>> Begin

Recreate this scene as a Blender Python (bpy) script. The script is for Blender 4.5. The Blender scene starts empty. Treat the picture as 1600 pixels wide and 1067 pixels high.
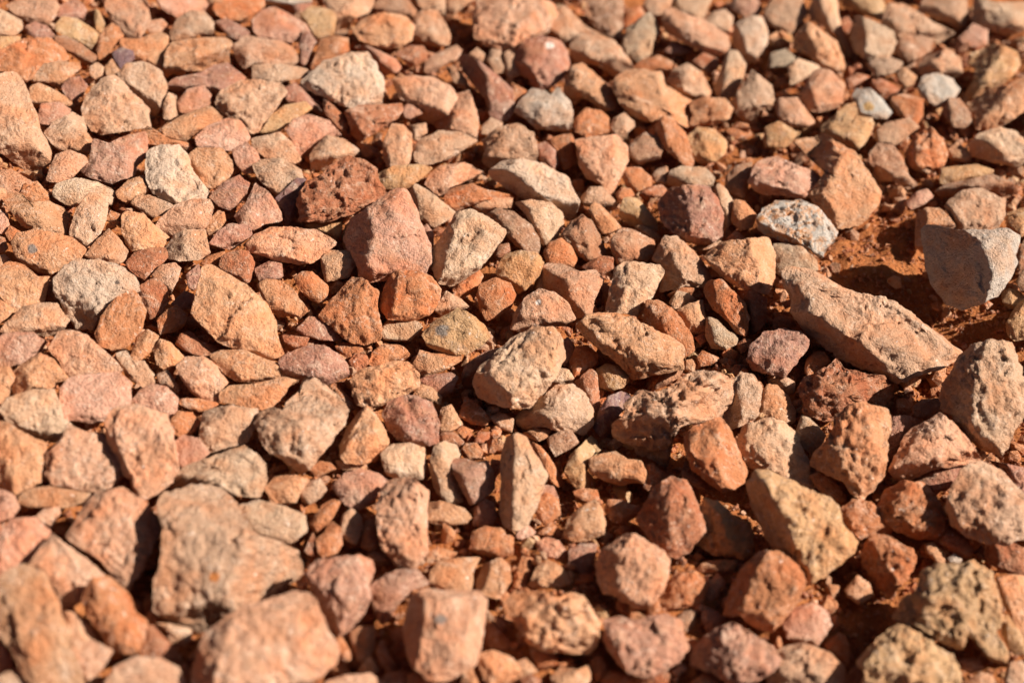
import bpy, math, random
import numpy as np
from mathutils import Vector, Matrix

# ------------------------------------------------------------------ camera, sky, sun, exposure
scene = bpy.context.scene
W, H = 1600.0, 1067.0
PITCH = math.radians(36.0)
DIST = 1.20
LENS = 60.0
cam_pos = np.array([0.0, -DIST * math.cos(PITCH), DIST * math.sin(PITCH)])
fwd = np.array([0.0, math.cos(PITCH), -math.sin(PITCH)])
right = np.array([1.0, 0.0, 0.0])
upv = np.cross(right, fwd)
cam_data = bpy.data.cameras.new("camera")
cam_data.lens = LENS
cam_data.sensor_width = 36.0
cam_data.clip_start = 0.01
cam_data.clip_end = 200.0
cam_data.dof.use_dof = True
cam_data.dof.focus_distance = 1.215
cam_data.dof.aperture_fstop = 4.8
cam = bpy.data.objects.new("camera", cam_data)
cam.location = cam_pos
cam.rotation_euler = (math.pi / 2 - PITCH, 0, 0)
scene.collection.objects.link(cam)
scene.camera = cam

SUN_EL, SUN_BACK = math.radians(36.5), math.radians(3.0)   # from the right
sun_dir = np.array([math.cos(SUN_EL) * math.cos(SUN_BACK), -math.cos(SUN_EL) * math.sin(SUN_BACK), math.sin(SUN_EL)])
world = bpy.data.worlds.new("World")
scene.world = world
world.use_nodes = True
wn = world.node_tree
wn.nodes.clear()
sky = wn.nodes.new("ShaderNodeTexSky")
sky.sky_type = 'NISHITA'
sky.sun_disc = False
sky.altitude = 1500.0
sky.air_density = 0.22
sky.dust_density = 3.5
sky.ozone_density = 0.6
sky.sun_elevation = SUN_EL
sky.sun_rotation = math.atan2(sun_dir[0], sun_dir[1])
bg = wn.nodes.new("ShaderNodeBackground")
bg.inputs["Strength"].default_value = 0.05
wo = wn.nodes.new("ShaderNodeOutputWorld")
wn.links.new(sky.outputs[0], bg.inputs[0])
wn.links.new(bg.outputs[0], wo.inputs[0])
sun_data = bpy.data.lights.new("sun", 'SUN')
sun_data.energy = 5.0
sun_data.angle = math.radians(0.53)
sun_data.color = (1.0, 0.92, 0.83)
sun = bpy.data.objects.new("sun", sun_data)
sun.rotation_euler = Vector(sun_dir).to_track_quat('Z', 'Y').to_euler()
sun.location = (2, -1, 2)
scene.collection.objects.link(sun)
scene.view_settings.view_transform = 'Standard'
scene.view_settings.look = 'None'
scene.view_settings.gamma = 1.0
scene.view_settings.use_curve_mapping = False
scene.view_settings.exposure = 0.76
scene.cycles.max_bounces = 5
scene.cycles.diffuse_bounces = 3

# ------------------------------------------------------------------ numbers: noise, rays, terrain
rng0 = np.random.RandomState(7)
PERM = np.arange(256); rng0.shuffle(PERM); PERM = np.concatenate([PERM, PERM, PERM])
GRAD = rng0.normal(size=(256, 3)); GRAD /= np.linalg.norm(GRAD, axis=1)[:, None]
def noise(p):
    pi = np.floor(p).astype(np.int64); pf = p - pi; pi &= 255
    f = pf * pf * pf * (pf * (pf * 6 - 15) + 10)
    out = 0.0
    for dx in (0, 1):
        wx = f[:, 0] if dx else 1 - f[:, 0]
        hx = PERM[(pi[:, 0] + dx) & 255]
        for dy in (0, 1):
            wy = f[:, 1] if dy else 1 - f[:, 1]
            hy = PERM[hx + ((pi[:, 1] + dy) & 255)]
            for dz in (0, 1):
                wz = f[:, 2] if dz else 1 - f[:, 2]
                g = GRAD[PERM[hy + ((pi[:, 2] + dz) & 255)]]
                d = g[:, 0] * (pf[:, 0] - dx) + g[:, 1] * (pf[:, 1] - dy) + g[:, 2] * (pf[:, 2] - dz)
                out = out + wx * wy * wz * d
    return out * 1.6
def fbm(p, octaves=3, gain=0.5, ridged=False):
    a, s, tot = 1.0, 1.0, 0.0
    for k in range(octaves):
        v = noise(p * s + 17.3 * k)
        if ridged: v = 0.5 - np.abs(v) * 1.6
        tot = tot + a * v; a *= gain; s *= 2.07
    return tot

FPX = LENS / 36.0 * W
def ray(px, py):
    px = np.asarray(px, float); py = np.asarray(py, float)
    d = fwd[None] + ((px - W / 2) / FPX)[..., None] * right[None] - ((py - H / 2) / FPX)[..., None] * upv[None]
    return d            # not normalised: unit depth along the view axis
def to_pixel(p):
    r = p - cam_pos
    z = r @ fwd
    return np.stack([W / 2 + FPX * (r @ right) / z, H / 2 - FPX * (r @ upv) / z], -1), z
def flat_hit(px, py):
    d = ray(np.array([px]), np.array([py]))[0]
    return cam_pos - d * cam_pos[2] / d[2]
HOLLOWS = [(flat_hit(1400, 425), 0.055, 0.022), (flat_hit(1340, 985), 0.035, 0.016), (flat_hit(1560, 505), 0.05, 0.018),
           (flat_hit(1140, 545), 0.035, 0.008), (flat_hit(560, 545), 0.03, 0.006), (flat_hit(770, 905), 0.03, 0.008)]
SOIL_BANKS = [(flat_hit(*q), r, h) for q, r, h in (((565, 545), 0.035, 0.014), ((1135, 545), 0.035, 0.014), ((700, 845), 0.03, 0.012), ((960, 890), 0.05, 0.012),
              ((1260, 935), 0.045, 0.016), ((470, 765), 0.03, 0.012), ((1330, 380), 0.05, 0.008), ((1420, 470), 0.05, 0.004), ((780, 990), 0.03, 0.012), ((1080, 860), 0.03, 0.01), ((1040, 960), 0.03, 0.012), ((640, 905), 0.025, 0.012), ((830, 870), 0.03, 0.012), ((880, 960), 0.03, 0.010), ((1190, 600), 0.03, 0.012), ((1000, 660), 0.025, 0.012), ((1300, 610), 0.03, 0.010), ((1480, 700), 0.03, 0.010), ((760, 640), 0.03, 0.012), ((1200, 880), 0.03, 0.012))]
def surf(x, y):
    """mean surface of the gravel bed: it climbs towards the left"""
    z = 0.20 * (np.sqrt((x - 0.06) ** 2 + 0.02) - (x - 0.06)) * 0.5 - 0.20 * 0.5 * (math.sqrt(0.06 ** 2 + 0.02) + 0.06)
    z = np.clip(z, -1, 0.25)
    for c, r, h in HOLLOWS:
        z = z - h * np.exp(-((x - c[0]) ** 2 + (y - c[1]) ** 2) / (r * r))
    return z
def place(px, py, dz):
    d = ray(np.array([px]), np.array([py]))[0]
    t = -cam_pos[2] / d[2]
    for _ in range(30):
        p = cam_pos + d * t
        t = (float(surf(p[0], p[1])) + dz - cam_pos[2]) / d[2] * 0.6 + t * 0.4
    return cam_pos + d * t, t

# ------------------------------------------------------------------ materials
PALETTE = {  # code: (colour, word)
 'T': ((0.489, 0.291, 0.180), 'tan'), 'S': ((0.525, 0.341, 0.217), 'sandy'), 'L': ((0.530, 0.372, 0.263), 'pale cream'),
 'K': ((0.525, 0.280, 0.169), 'pinkish tan'), 'P': ((0.536, 0.278, 0.185), 'pink'), 'O': ((0.451, 0.175, 0.073), 'orange'),
 'G': ((0.510, 0.258, 0.133), 'orange tan'), 'R': ((0.361, 0.138, 0.067), 'rust'), 'M': ((0.359, 0.175, 0.119), 'mauve'),
 'Q': ((0.436, 0.220, 0.143), 'dusky pink'), 'B': ((0.359, 0.193, 0.114), 'brown'), 'C': ((0.490, 0.286, 0.141), 'ochre'),
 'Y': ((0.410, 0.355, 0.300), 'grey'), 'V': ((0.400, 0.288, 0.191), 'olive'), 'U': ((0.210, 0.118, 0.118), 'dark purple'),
 'W': ((0.520, 0.344, 0.236), 'speckled'), 'I': ((0.460, 0.375, 0.300), 'pale grey')}
class Nodes:
    def __init__(self, mat):
        mat.use_nodes = True
        self.t = mat.node_tree; self.t.nodes.clear()
    def __call__(self, kind, **inp):
        n = self.t.nodes.new("ShaderNode" + kind)
        for k, v in inp.items():
            if k in ('data_type', 'blend_type', 'operation', 'noise_type', 'feature', 'attribute_type', 'attribute_name', 'clamp', 'distance'):
                if k == 'distance': n.inputs['Distance'].default_value = v
                else: setattr(n, k, v)
            else:
                key = int(k[1:]) if k[0] == '_' and k[1:].isdigit() else k.replace('_', ' ')
                if hasattr(v, 'is_output'): self.t.links.new(v, n.inputs[key])
                else: n.inputs[key].default_value = v
        return n
    def mix(self, fac, a, b, mode='MIX'):
        n = self.t.nodes.new("ShaderNodeMix"); n.data_type = 'RGBA'; n.blend_type = mode
        for i, v in ((0, fac), (6, a), (7, b)):
            if hasattr(v, 'is_output'): self.t.links.new(v, n.inputs[i])
            else: n.inputs[i].default_value = v if i == 0 else (*v, 1.0)
        return n.outputs[2]
    def ramp(self, v, lo, hi, a=0.0, b=1.0):
        n = self.t.nodes.new("ShaderNodeMapRange"); n.clamp = True
        self.t.links.new(v, n.inputs[0])
        for i, q in ((1, lo), (2, hi), (3, a), (4, b)): n.inputs[i].default_value = q
        return n.outputs[0]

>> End

* [Problem to solve] Without the pictures, return the listing above from its first line through the line that has "from mathutils import Vector, Matrix".

* [Correct output]
Recreate this scene as a Blender Python (bpy) script. The script is for Blender 4.5. The Blender scene starts empty. Treat the picture as 1600 pixels wide and 1067 pixels high.
import bpy, math, random
import numpy as np
from mathutils import Vector, Matrix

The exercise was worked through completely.